Ada-C redux

Posted by stan on Oct 31, 2011 in Uncategorized |

In a recent post on the DeepChip website, Gary Smith states that Fortran and Ada are superior to C and its variants, but notes that “…unless there is a major revolt among Embedded Programmers we are stuck with C and SystemC”.  I was very surprised to read this (and surprised at Fortran’s cameo appearance), since I had thought that the Ada-C wars had long since ended. However, Gary’s rather strong statement would argue that the fires are still smoldering. 

Rather than stoking any remaining embers, I will forgo a direct Ada-C comparison, except to say that, having used both langauges in great depth (my first engineering job was at a defense contractor), I much preferred programming in C and C-derived languages.  That aside, I would also suggest that no one should hold his/her breath waiting for a “revolt among Embedded Programmers”.  The DoD mandate of Ada in 1987 gave such programmers a fool-proof way to embrace Ada—no revolt was required.  However, what happened was that the Defense Department was inundated from the beginning of the Ada mandate with request for exemptions, and eventually the mandate was essentially phased out.  Moreover,  programmers at companies in every geographical region have over the past three decades given the thumbs up to C and its derivatives, including SystemC.  Indeed, I think it reasonable to say that a sure-fire way to start a “major revolt among Embedded Programmers” (or at least the vast majority of them) would be to force them to use Ada.

We are, indeed, “stuck with” C and SystemC– a fact that will please many programmers.

2 Comments

  • I agree, there are few that long for the days of Ada I think. My first job was also at a defense contractor (TI) and your experience matches my own as far as the requests for exemptions.

    Ada had some neat concepts (e.g. templates), but the most useful such constructs were added to C++ before too long (although getting templates “right” has been a long struggle). On the other hand, the super-strong typing and syntax-intensive aspects of Ada were essentially rejected by the programming community (in large part probably because of the difficulty of keeping track of all those syntax and type conversion requirements while coding).
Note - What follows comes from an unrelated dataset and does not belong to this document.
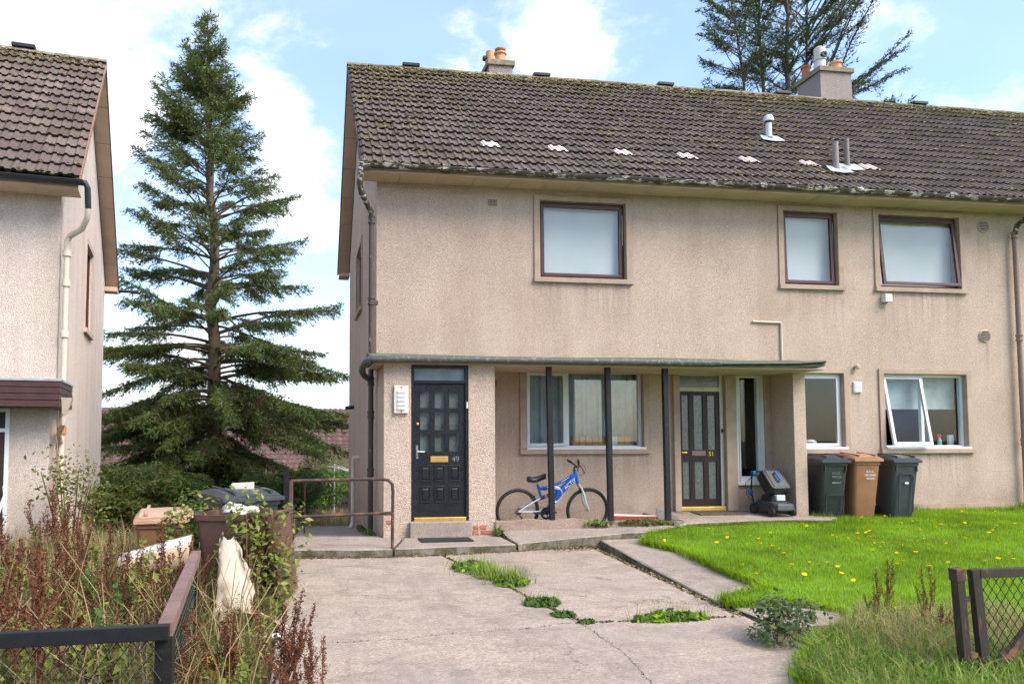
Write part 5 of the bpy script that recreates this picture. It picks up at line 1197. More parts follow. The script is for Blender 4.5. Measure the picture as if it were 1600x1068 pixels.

The true remaining legacy of Ada, IMO, is the continuing argument between Verilog and VHDL programmers about which is superior, since VHDL tapped heavily from Ada typing and syntax (not surprising as it was a DOD standard).

    Interestingly enough, even C/C++’s relatively relaxed typing requirements are now considered too heavy for many tasks such as web programming where we’ve seen the rising of languages such as perl, php, python, ruby (lightly or dynamically typed languages). But I wouldn’t recommend these for embedded programming :-)

  • Gary Smith says:

    Stan, I’m well aware of the programmers love of C as C lets you do pretty much anything you wish. Which of course is the problem. Fortunately the EDA industry has been able to come up with enough verification tools that Verilog has become a fairy safe language. Not the case for C which is why most programs are late. As we move into parallel programing there is a chance that the difficulty in jury rigging C into a parallel language will become painful enough that programmers will move to a more parallel friendly language.